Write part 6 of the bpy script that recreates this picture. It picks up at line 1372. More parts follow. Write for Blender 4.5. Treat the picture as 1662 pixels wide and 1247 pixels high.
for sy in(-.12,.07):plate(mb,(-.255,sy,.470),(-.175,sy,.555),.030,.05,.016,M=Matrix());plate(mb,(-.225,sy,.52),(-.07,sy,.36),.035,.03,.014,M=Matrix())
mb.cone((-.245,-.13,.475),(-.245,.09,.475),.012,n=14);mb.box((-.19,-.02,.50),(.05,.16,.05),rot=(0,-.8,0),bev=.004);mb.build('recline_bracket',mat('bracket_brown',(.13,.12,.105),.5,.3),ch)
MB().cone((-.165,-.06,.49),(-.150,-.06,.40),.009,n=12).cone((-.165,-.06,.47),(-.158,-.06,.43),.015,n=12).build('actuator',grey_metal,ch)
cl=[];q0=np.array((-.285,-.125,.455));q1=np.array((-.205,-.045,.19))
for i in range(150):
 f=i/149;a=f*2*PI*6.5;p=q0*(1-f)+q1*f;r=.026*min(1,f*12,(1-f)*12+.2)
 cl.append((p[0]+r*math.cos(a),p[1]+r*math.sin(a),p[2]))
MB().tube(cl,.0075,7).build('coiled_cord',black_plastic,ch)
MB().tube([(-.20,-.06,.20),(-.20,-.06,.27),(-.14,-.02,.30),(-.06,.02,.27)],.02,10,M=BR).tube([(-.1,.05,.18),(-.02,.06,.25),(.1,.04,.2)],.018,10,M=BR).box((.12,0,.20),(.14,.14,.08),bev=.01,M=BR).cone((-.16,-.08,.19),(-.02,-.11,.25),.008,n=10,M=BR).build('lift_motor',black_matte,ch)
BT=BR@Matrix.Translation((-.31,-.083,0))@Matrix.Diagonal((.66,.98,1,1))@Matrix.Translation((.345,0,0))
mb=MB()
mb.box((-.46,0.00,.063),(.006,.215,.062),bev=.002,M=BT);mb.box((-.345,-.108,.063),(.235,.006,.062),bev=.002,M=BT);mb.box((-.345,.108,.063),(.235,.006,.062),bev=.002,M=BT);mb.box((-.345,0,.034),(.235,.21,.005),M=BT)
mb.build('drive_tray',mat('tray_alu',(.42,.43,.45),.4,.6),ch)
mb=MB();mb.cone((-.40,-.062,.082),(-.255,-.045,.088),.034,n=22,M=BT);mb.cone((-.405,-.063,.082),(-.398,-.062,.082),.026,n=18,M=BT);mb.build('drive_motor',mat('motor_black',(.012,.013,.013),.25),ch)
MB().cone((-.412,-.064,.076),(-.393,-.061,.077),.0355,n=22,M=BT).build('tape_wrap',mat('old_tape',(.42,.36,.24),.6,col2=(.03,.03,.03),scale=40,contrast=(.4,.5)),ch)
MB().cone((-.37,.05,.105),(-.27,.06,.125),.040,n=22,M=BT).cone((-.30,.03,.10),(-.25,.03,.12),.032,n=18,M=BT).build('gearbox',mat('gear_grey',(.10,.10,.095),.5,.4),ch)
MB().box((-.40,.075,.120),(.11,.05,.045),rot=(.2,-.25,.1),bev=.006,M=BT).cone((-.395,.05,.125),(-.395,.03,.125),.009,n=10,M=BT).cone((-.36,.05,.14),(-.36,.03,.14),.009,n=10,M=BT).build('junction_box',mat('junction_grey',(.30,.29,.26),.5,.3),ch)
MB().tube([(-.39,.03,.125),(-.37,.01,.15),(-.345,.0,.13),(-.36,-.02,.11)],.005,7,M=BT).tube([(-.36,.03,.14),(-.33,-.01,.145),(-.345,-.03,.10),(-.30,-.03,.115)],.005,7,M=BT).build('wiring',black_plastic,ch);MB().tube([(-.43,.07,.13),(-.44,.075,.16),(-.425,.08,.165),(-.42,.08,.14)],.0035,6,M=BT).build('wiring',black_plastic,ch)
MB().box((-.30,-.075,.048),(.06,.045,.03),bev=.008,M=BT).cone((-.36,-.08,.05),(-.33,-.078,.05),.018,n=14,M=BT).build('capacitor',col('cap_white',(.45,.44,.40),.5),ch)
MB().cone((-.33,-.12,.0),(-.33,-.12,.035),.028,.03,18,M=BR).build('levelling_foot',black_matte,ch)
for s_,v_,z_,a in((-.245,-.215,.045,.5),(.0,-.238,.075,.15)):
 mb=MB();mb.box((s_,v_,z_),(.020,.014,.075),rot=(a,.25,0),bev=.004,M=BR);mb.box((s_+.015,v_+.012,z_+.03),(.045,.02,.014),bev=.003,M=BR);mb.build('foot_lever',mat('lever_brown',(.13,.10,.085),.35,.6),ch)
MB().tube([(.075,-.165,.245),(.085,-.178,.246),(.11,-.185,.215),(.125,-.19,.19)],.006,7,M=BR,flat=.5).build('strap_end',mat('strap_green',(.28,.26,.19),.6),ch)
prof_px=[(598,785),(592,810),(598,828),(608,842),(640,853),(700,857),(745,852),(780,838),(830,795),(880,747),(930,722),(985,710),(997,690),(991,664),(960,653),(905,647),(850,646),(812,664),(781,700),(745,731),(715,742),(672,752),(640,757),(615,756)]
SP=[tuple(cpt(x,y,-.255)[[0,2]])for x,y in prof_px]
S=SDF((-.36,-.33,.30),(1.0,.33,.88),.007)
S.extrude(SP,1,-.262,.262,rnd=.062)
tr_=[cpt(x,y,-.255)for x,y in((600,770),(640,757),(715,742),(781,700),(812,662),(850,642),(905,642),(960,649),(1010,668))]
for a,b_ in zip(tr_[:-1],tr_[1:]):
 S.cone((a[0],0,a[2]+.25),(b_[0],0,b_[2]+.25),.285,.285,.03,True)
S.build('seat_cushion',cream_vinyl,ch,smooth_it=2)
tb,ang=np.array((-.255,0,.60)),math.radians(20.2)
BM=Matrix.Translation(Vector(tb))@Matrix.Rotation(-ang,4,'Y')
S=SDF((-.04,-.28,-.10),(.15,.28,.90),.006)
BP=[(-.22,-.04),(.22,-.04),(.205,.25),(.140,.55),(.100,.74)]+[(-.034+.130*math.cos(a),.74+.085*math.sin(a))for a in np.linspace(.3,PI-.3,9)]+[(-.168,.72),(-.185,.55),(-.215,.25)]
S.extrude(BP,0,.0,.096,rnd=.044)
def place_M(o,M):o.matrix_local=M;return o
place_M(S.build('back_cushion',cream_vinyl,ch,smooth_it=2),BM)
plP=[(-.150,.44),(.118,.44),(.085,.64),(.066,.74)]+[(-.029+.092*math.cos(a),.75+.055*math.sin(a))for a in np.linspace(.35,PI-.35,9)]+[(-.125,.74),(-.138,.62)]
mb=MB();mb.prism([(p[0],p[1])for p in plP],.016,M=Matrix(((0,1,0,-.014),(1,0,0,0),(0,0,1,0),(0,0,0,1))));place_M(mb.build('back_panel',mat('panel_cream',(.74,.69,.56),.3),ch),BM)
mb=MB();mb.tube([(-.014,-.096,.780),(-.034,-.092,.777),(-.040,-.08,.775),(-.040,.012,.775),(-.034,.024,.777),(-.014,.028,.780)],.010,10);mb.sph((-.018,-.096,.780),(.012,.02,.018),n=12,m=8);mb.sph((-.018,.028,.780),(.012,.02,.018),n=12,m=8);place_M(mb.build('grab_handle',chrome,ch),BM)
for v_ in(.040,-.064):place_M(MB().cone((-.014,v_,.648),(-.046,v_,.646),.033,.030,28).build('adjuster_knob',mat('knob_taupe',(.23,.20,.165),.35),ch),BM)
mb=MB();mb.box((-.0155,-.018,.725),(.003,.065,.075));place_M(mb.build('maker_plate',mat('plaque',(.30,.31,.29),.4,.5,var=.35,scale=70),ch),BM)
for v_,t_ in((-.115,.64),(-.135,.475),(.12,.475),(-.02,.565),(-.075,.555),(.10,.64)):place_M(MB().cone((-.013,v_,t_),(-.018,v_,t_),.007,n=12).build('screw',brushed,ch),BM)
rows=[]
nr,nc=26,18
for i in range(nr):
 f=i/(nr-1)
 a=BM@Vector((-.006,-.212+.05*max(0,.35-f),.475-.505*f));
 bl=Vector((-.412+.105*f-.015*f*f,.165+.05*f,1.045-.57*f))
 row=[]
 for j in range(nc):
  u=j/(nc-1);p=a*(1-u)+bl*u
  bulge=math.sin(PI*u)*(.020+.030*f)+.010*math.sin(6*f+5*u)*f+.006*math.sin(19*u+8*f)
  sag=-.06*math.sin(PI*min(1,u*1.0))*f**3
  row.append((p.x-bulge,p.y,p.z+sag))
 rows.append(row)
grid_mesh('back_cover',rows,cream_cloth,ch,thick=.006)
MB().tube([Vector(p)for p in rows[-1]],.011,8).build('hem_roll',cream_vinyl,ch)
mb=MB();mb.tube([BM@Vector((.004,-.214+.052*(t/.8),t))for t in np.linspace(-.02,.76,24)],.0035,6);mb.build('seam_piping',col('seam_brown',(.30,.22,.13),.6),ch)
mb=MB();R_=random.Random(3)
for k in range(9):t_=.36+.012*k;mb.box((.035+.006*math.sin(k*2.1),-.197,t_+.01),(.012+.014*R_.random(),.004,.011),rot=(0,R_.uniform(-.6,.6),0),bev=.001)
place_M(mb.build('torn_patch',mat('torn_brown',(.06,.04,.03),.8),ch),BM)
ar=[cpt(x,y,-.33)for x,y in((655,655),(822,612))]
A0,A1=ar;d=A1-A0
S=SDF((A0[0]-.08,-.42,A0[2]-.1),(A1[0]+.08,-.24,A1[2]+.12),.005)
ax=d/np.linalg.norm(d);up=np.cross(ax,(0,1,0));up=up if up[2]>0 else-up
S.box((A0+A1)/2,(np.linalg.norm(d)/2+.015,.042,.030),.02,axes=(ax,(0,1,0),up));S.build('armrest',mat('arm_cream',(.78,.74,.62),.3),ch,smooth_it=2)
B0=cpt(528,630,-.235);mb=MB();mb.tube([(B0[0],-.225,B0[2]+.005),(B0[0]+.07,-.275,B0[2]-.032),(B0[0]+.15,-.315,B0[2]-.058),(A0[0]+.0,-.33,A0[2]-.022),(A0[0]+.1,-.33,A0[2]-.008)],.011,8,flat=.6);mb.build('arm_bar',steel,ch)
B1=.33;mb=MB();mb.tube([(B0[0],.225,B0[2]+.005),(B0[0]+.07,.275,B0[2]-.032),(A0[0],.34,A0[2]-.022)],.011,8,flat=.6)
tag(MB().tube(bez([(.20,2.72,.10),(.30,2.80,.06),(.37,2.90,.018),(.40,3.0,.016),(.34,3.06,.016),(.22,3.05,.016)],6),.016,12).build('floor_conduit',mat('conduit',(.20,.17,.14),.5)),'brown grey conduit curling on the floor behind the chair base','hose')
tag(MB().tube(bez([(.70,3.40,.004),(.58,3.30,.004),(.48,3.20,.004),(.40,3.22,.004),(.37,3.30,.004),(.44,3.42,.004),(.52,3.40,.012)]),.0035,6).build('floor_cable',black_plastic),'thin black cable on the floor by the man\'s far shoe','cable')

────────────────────

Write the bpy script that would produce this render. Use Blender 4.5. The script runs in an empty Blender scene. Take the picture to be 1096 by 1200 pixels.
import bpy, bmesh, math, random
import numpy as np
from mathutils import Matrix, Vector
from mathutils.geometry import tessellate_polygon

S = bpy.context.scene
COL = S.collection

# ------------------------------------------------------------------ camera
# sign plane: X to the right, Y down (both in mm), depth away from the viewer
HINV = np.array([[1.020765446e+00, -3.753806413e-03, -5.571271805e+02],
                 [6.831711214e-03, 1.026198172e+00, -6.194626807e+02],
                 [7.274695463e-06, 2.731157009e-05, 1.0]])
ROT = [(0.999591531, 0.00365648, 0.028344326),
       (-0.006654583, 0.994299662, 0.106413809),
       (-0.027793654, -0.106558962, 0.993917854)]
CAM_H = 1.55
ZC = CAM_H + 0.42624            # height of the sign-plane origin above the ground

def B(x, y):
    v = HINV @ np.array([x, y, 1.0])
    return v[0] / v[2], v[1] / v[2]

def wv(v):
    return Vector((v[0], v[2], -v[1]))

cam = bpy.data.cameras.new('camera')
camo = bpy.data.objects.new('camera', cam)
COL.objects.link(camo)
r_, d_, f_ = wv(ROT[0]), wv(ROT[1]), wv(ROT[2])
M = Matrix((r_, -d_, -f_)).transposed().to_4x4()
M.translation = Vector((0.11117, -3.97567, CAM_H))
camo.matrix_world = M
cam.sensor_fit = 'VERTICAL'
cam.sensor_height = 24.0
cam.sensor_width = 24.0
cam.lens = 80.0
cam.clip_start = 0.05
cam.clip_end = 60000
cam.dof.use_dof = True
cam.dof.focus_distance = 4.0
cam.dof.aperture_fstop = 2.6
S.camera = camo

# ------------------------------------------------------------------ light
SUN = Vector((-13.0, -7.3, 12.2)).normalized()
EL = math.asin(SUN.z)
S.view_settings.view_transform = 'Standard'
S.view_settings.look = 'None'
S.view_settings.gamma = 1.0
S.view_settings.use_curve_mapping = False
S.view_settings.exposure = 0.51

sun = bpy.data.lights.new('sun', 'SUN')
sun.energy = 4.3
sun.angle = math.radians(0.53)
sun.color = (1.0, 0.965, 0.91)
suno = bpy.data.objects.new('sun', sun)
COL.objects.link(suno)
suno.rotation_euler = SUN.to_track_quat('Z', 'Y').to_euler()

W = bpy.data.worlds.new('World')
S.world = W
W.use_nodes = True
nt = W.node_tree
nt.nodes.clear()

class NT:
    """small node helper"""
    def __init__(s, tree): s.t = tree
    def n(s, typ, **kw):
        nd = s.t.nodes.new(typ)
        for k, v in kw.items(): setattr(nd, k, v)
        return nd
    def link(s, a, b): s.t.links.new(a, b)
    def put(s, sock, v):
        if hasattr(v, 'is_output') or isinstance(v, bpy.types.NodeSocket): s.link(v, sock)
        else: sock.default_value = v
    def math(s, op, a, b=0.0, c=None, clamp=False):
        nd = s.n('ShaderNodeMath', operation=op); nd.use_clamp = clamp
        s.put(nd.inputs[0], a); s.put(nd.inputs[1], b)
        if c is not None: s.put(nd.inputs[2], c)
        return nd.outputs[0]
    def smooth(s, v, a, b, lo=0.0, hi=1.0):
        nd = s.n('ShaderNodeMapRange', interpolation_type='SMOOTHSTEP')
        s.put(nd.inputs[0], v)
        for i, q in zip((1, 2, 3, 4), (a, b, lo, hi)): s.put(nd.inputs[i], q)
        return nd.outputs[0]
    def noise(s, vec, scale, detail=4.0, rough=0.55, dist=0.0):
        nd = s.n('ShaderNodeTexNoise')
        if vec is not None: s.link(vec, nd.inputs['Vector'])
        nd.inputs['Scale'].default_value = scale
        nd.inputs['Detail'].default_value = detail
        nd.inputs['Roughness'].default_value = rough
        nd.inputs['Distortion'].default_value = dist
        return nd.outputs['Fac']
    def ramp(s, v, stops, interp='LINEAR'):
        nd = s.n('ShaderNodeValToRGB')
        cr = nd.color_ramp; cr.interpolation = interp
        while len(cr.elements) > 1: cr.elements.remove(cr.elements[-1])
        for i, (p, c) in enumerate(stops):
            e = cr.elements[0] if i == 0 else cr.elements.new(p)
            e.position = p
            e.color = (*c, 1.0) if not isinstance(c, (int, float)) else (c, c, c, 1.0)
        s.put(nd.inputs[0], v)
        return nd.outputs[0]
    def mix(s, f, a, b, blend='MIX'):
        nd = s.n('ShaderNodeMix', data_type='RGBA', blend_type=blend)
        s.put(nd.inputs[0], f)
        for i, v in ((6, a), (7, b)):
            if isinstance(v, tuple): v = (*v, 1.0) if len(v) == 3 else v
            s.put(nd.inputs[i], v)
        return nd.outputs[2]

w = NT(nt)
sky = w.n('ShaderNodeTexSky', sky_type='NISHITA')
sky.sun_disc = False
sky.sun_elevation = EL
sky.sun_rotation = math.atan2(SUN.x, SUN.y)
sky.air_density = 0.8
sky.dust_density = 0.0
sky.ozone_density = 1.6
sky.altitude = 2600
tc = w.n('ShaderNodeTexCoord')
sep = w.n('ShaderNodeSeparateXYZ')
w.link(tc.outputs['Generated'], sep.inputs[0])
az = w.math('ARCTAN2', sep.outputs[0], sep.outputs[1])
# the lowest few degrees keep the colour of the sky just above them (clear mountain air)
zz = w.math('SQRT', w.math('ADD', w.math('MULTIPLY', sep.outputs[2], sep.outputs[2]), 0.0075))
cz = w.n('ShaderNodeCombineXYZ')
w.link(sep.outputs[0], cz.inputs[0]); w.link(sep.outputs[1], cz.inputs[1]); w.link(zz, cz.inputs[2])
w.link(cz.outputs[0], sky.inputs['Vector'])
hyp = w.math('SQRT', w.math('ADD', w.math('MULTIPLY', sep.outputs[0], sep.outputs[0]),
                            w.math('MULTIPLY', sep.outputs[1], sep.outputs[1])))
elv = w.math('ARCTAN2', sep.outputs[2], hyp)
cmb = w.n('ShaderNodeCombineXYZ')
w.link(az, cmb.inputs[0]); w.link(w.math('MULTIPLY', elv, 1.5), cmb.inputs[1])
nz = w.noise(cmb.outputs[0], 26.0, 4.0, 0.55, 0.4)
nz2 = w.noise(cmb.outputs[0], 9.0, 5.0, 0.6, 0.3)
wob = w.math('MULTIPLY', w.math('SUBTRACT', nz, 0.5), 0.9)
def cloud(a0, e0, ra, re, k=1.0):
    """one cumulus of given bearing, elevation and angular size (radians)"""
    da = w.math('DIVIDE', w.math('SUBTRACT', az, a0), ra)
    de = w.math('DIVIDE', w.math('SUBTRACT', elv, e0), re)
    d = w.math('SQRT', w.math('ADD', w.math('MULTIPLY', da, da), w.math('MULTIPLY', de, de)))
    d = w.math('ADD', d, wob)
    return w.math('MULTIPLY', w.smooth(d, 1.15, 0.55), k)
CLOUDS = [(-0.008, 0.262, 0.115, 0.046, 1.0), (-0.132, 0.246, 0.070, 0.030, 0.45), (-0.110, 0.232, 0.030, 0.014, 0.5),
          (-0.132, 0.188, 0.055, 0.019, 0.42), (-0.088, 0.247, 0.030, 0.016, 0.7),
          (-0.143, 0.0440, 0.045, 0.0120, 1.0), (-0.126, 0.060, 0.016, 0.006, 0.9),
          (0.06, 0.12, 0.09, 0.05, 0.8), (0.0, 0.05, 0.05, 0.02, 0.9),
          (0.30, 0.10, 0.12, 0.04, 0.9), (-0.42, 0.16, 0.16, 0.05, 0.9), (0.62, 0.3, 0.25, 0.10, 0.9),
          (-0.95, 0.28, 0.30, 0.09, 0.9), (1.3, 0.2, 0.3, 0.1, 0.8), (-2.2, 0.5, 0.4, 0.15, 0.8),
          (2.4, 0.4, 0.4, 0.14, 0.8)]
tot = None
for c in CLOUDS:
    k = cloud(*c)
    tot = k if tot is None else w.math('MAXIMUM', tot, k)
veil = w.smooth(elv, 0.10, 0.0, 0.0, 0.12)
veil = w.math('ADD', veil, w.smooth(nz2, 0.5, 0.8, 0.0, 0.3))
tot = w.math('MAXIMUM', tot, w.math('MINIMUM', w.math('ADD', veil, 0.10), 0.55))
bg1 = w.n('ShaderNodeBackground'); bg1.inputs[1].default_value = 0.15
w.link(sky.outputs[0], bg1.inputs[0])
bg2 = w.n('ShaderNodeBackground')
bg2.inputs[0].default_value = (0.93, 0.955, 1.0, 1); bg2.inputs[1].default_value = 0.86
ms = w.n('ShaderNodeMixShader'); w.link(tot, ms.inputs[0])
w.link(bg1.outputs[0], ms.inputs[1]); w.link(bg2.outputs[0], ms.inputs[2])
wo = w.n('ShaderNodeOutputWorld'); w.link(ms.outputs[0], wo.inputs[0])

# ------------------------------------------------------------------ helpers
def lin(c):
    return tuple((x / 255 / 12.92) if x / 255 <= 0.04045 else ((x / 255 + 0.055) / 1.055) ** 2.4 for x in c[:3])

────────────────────

Problem to work on: Retype exactly the lines above, from the one with "Write the bpy" through the one with "COL = S.collection", inclusive.

Worked answer:
Write the bpy script that would produce this render. Use Blender 4.5. The script runs in an empty Blender scene. Take the picture to be 1096 by 1200 pixels.
import bpy, bmesh, math, random
import numpy as np
from mathutils import Matrix, Vector
from mathutils.geometry import tessellate_polygon

S = bpy.context.scene
COL = S.collection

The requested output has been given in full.